Journaling When You Can’t

Journaling can occupy a special place in your life: as a way to document interesting scraps from life, mark significant events, or to create a timeline to revisit memories and work as a time machine.

You can do it in various ways.

This post is a quick primer to start with keeping a journal when you feel clueless.

So, where do you begin?

I’ll share what has worked for me over the years – and you can tweak the ways I suggest to your own convenience.

Cool? Let’s go.

Firstly, I’d break down the whole journaling process into three simple steps:

  1. Start with an intent
  2. Choose a medium
  3. Add stuff to it

Now, let’s dive into the details.

1. Start with an intent

This means, ask yourself why you’re journaling.

  • Creatives like picking inspirational nuggets
  • The business-kinds track finances
  • Some do it for their well-being and mental health

Your reason could be a different one, but identify it, and make sure that you’re doing it because you see a place for it in your life.

Coming to the step two.

2. Choose a medium

It’s likely that you have concerns regarding privacy, format, and quantity. And all of that can be controlled by the medium you choose.

Here are some mediums you can use to create and keep a journal:

  • A password-protected document. Create a word doc, set a password to it, and you’re done.
  • A bullet journal. A concise way to plan ahead, track habits, and jot any details that matter.
  • An old-school diary. Many people avoid keeping one due to its lack of privacy – but unless yours is going to be full of confessions, you can keep one.

Coming to the third step.

3. Add stuff to it

Now here’s the thing – some people think that there’s a ‘right way’ to write a journal. But that’s impractical, to expect all people to save their thoughts in the same way.

Years ago, I too searched for proper templates and formats, but then I realized that writing a journal the way I prefer works the best.

So, what can you add to your journal?

  • To-dos and life plans. I have several lists: like documentaries I want to watch, stuff I plan to buy, and things I wish to do. You can fill your journal with dreams and plans and ideas.
  • Habits and progress. I’ve tracked my sleep and meditation for three months – I might not do that forever. But if you feel that a habit is important enough to be tracked, track it.
  • Genuine thoughts. I have a word file in which I write the date and then pour whatever is on my mind – that frees me from a lot of overthinking. And I assure you that it’s among the best things you can do for your mental health. I call it the ‘mind dump’ document.
  • Back of the head stuff. I have a page or two dedicated to what keeps bothering me – like, incomplete tasks, the documents I didn’t make, the electronic item I didn’t fix, or anything similar. Instead of thinking about what I’m missing every time, I can look at that paper.
  • Ideas and inspiration. I keep a list of post ideas for my blog, I also save the links of what I find inspiring. I’ve created an Excel sheet to track the movies I’ve watched and the courses I wish to complete.

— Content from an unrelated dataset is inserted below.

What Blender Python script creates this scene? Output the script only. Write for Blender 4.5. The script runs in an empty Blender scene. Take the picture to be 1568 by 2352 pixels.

That’s how I did it when I kept a journal for six months or discovered newer ways to organize the chaos in my head when I felt restless.

But the more I look around myself, the more apparent it becomes to me how I found ways to save all that matters to make in various ways. You can’t keep a single journal – because you’re journaling in different ways.

And while it might not fall under the traditional definition of journaling, it’s what has worked for me like a charm.

For example, I’ve been keeping a WhatsApp notes folder to save links and ideas, and recently I’ve started categorizing work-related stuff using the Toby add-on in Chrome. For you, it can even be your social media timeline or the Google Fit journal.

You see, there’s a lot going on there.

We’re all journaling already in some or the other way.

Additional thoughts

Don’t worry about the frequency. You can either document and track things daily or scribble your thoughts occasionally.

There’s no perfect time. You need not wait for the start of the new year, your birthday, or some special occasion. Start your journal right when you think about doing it.

Find what you like. I like writing one word a day to remind myself about what I did on a certain day. Maybe you’d like to keep a video diary or a scrapbook.

Journal however you want. Keep the core intent in mind, then the medium and manners almost wouldn’t matter. As long as your way does the job and keeps your thoughts organized, you’re cool to go.

Yep, that’s all.

You’re all set to start a journal if you’ve never had one before. And buy a fountain pen maybe. They never go out of style.